(begin)

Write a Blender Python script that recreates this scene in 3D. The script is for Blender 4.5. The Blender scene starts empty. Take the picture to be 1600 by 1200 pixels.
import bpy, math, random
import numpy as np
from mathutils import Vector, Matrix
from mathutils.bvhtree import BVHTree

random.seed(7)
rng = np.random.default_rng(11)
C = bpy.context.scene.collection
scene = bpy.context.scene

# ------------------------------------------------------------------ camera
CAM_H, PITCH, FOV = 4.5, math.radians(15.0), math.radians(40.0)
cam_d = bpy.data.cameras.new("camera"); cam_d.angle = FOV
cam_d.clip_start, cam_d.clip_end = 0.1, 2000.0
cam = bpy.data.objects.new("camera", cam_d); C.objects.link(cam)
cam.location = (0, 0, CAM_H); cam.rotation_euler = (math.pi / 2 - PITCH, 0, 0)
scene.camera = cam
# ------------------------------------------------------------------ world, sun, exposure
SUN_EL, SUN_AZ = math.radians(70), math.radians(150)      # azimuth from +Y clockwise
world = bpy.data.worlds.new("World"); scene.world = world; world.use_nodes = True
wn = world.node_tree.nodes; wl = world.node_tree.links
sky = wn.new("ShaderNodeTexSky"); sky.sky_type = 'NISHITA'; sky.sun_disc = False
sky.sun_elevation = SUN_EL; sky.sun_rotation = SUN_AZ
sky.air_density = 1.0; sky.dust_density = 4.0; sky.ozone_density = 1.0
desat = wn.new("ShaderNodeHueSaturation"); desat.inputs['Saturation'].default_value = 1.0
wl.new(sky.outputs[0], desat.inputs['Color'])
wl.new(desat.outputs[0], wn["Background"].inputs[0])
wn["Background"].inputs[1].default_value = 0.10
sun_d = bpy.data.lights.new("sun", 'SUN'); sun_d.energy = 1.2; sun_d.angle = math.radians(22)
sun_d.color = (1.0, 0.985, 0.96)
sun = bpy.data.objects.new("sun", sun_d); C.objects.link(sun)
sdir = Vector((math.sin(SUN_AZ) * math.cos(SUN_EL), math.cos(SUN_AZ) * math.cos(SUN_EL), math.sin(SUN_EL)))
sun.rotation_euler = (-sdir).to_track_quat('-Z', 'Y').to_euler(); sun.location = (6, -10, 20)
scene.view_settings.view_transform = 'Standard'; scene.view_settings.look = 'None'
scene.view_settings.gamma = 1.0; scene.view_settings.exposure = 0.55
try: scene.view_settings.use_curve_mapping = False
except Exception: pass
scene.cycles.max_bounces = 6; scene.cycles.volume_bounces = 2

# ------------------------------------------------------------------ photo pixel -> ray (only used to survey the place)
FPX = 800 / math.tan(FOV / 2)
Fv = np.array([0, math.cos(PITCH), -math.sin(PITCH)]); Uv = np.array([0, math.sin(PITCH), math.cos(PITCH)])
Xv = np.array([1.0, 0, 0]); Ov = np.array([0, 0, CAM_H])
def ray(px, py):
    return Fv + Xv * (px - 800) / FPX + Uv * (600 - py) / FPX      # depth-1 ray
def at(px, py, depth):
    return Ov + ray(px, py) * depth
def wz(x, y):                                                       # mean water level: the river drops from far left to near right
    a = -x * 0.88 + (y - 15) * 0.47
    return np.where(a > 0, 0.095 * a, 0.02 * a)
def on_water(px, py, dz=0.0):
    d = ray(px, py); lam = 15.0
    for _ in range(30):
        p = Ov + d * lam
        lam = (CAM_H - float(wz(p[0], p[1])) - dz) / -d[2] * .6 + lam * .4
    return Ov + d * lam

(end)
(begin)

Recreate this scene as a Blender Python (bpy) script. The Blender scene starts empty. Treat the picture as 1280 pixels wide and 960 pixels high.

(end)
(begin)

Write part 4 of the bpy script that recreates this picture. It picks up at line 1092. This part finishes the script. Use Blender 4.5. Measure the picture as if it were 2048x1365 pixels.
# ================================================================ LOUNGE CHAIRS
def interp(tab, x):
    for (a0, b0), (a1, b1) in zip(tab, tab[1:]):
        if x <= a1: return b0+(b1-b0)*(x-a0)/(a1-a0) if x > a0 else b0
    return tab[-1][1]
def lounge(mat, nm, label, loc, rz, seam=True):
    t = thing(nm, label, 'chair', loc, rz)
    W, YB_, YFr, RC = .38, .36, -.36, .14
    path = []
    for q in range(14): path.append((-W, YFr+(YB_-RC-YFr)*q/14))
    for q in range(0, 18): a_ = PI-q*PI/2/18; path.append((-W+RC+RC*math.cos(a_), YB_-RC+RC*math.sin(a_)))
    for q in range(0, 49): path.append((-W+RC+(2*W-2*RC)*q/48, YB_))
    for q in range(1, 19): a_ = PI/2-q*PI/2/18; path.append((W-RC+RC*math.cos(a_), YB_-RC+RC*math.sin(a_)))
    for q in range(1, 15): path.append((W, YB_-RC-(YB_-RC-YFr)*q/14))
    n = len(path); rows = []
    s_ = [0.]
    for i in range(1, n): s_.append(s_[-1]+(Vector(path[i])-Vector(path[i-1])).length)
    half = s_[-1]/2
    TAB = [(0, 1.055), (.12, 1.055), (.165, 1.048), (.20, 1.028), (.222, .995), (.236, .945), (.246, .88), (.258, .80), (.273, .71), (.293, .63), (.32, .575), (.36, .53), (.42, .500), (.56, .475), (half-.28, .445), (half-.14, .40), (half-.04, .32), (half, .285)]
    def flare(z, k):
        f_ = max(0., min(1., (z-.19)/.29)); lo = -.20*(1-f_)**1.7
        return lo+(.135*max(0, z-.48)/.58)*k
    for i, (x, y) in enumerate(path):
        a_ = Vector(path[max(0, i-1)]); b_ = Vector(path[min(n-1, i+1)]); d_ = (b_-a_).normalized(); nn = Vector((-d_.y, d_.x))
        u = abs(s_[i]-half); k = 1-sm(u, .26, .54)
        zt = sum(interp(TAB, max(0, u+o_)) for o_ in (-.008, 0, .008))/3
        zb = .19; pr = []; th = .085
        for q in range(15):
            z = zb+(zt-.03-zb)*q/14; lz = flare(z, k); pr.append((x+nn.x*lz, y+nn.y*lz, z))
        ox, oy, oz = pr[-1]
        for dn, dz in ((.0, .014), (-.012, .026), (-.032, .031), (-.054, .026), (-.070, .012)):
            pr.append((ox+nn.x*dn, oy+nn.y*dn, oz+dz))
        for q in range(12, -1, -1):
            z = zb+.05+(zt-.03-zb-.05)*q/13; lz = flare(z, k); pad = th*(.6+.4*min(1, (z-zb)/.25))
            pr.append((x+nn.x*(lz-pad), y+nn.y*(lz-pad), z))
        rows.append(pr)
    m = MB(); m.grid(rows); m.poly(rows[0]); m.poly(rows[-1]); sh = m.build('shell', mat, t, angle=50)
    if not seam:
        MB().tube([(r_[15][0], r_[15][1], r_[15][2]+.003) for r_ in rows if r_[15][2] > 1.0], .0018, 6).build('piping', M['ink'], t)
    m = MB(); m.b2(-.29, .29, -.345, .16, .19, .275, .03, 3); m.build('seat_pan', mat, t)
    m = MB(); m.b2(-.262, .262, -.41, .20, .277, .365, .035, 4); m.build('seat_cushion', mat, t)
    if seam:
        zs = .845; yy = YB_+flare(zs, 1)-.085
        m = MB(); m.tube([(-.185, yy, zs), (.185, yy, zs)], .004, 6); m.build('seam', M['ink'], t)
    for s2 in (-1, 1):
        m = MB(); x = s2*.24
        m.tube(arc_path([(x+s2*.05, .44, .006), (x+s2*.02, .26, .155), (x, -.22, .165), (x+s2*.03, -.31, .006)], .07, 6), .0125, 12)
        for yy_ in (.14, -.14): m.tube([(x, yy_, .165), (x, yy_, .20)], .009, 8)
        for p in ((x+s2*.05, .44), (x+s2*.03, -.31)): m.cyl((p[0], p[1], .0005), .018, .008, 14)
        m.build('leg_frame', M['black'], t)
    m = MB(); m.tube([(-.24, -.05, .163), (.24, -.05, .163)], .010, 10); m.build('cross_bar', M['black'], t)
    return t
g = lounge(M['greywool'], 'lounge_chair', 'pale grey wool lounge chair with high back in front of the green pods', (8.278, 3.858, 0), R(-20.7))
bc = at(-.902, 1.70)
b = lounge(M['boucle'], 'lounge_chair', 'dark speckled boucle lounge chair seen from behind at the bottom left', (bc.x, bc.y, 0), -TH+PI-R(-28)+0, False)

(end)

**GIVEN PROBLEM**
Exact duplication is required for the lines above, from the line that contains "Write a Blender" to the line that contains "scene = bpy.context.scene", inclusive; omit all others.

**EXERCISE OUTPUT**
Write a Blender Python script that recreates this scene in 3D. The script is for Blender 4.5. The Blender scene starts empty. Take the picture to be 1600 by 1200 pixels.
import bpy, math, random
import numpy as np
from mathutils import Vector, Matrix
from mathutils.bvhtree import BVHTree

random.seed(7)
rng = np.random.default_rng(11)
C = bpy.context.scene.collection
scene = bpy.context.scene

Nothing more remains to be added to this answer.